HP jest niekwestionowanym liderem rynku wartego prawie 50 mld USD. Mają 17-proc. udział. Dell, druga pozycja na liście ma aż o 5 proc. mniejszy udział w rynku. Acerowi znacznie spadła sprzedaż (o 20 proc) a przez to trochę spadł udział w rynku. Ponoć przeinwestowali w zaawansowane (bardzo drogie) laptopy.

Skoro HP tak świetnie się trzyma, to po licho nagle dezerteruje? Już sama informacja o planach sprzedaży działu komputerowego i wstrzymaniu prac nad tabletami spowodowała natychmiastowy spadek cen akcji HP o 20 proc.!

Według mojej teorii, boją się przyszłości. A papierkiem lakmusowym prognozy dla rynku globalnego jest rynek w USA. Spójrzcie na drugą tabelkę, mówiącą o rynku amerykańskim po dwóch kw. roku 2011.

Tutaj widać, że HP odnotował spadek sprzedaży o 1,2 proc. Natomiast duży wzrost miał Apple - lider tabletowy i jeden z poważnych dostawców komputerów (z nowym MacOS-em) - 8,5 proc. w górę.

Nieco inne dane prezentuje raport IDC:
Ta firma badawcza twierdzi, że na rynku w USA sprzedaż HP zmalała o 0,6 proc. Natomiast Apple sprzedał 15 proc. sprzętu więcej niż w dwóch kwartałach roku 2010.

Czy rynek amerykański aż tak wystraszył HP? Prawdopodobnie tak. To największy rynek na świecie. Amerykanie potrafią co kilka miesięcy wymieniać komputery. Dlaczego jednak korporacja aż tak bardzo boi się konkurencji? Prawdopodobnie mają z komputerów mniejsze przychody w stosunku do kosztów wytworzenia, aniżeli inni potentaci jak Apple. Prawdopodobnie marża z PC-tów jest niewielka. Sprzęt tanieje, z powodu kryzysu ludzie kupują mniej, a jak już, to chcą dobrego sprzętu za przystępną cenę. Utrzymanie pozycji lidera to być może konieczność dokładania do interesu.

HP jest też mało innowacyjne. To Apple zagarnął rynek tabletów i smartfonów. To Apple wymyślił iPada. I na tablecie Apple zarabia nieźle, odrabiając ewentualną niską marżę z MacBooków. HP nie zdołało ani wejść w rynek tabletów, ani w rynek smartfonów, ani w rynek e-readerów.

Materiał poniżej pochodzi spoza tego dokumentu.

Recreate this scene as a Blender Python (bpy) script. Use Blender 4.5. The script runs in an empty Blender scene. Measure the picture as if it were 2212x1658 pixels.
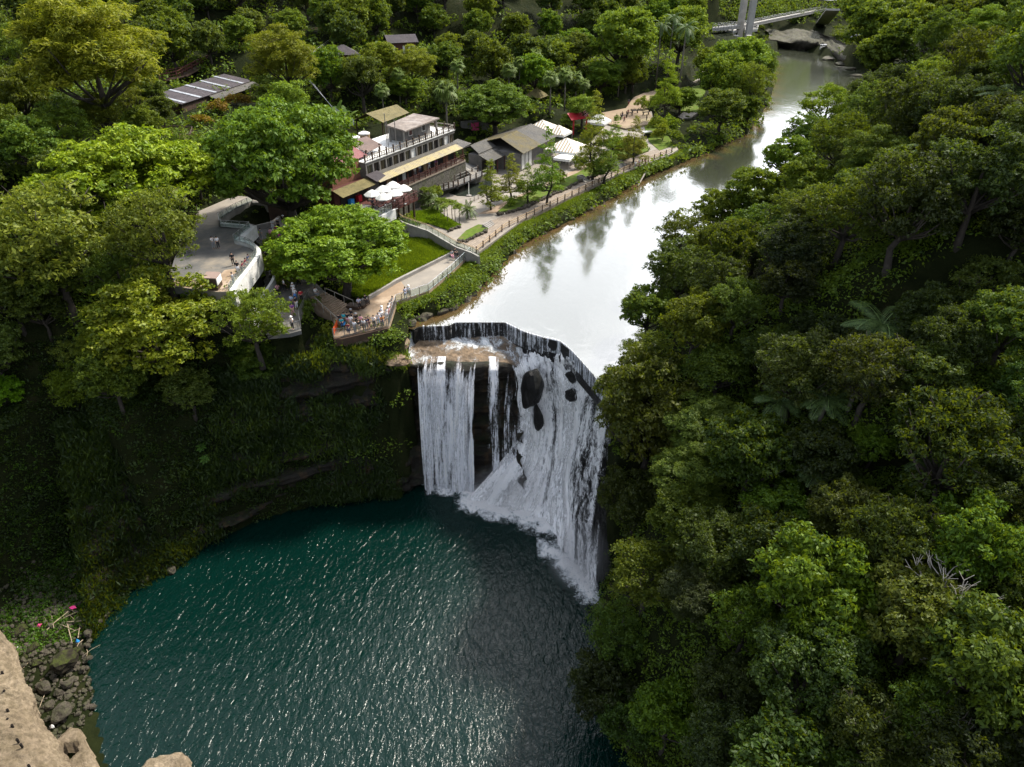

HP zapewne przeprowadziło analizę swoich możliwości. Zapewne wykonali strategię na 10 lat naprzód. Wyszło, że Apple i inni, bardziej przebojowi producenci będą o 2 kroki przed nimi. A skoro tak, to trzeba odejść z honorem. Bo później będzie wstyd. Zaś na rynku usług i aplikacji pozostało sporo do zrobienia i nie jest on tak dynamiczny i deficytowy jak rynek PC. Bo firmy z Tajlandii, Chin czy Korei jeszcze długo nie wejdą w shared services i outsourcing.

Na koniec napiszę, że mam małą satysfakcję z decyzji podjętej przez HP. Bo to, że mogą się wyłożyć na sprzęcie mobilnym przewidziałem w styczniu 2010 r. pisząc post "Ryzykowna jazda HP z tableto-readerami". Pisałem wtedy o braku standardów i formatów w elektronicznych gadżetach. Bo wówczas jeszcze nie było iPada i innych tabletów z systemami operacyjnymi. Ba... iPad ukazał się 3 miesiące po moim tekście. Ukazał się, odniósł sukces, uruchomił popyt na tablety. A HP jedynie straciło pieniądze na badania w tym segmencie.

Niemniej szkoda, że za dwa lata znikną komputery z logo HP. Ale cóż, nic nie trwa wiecznie.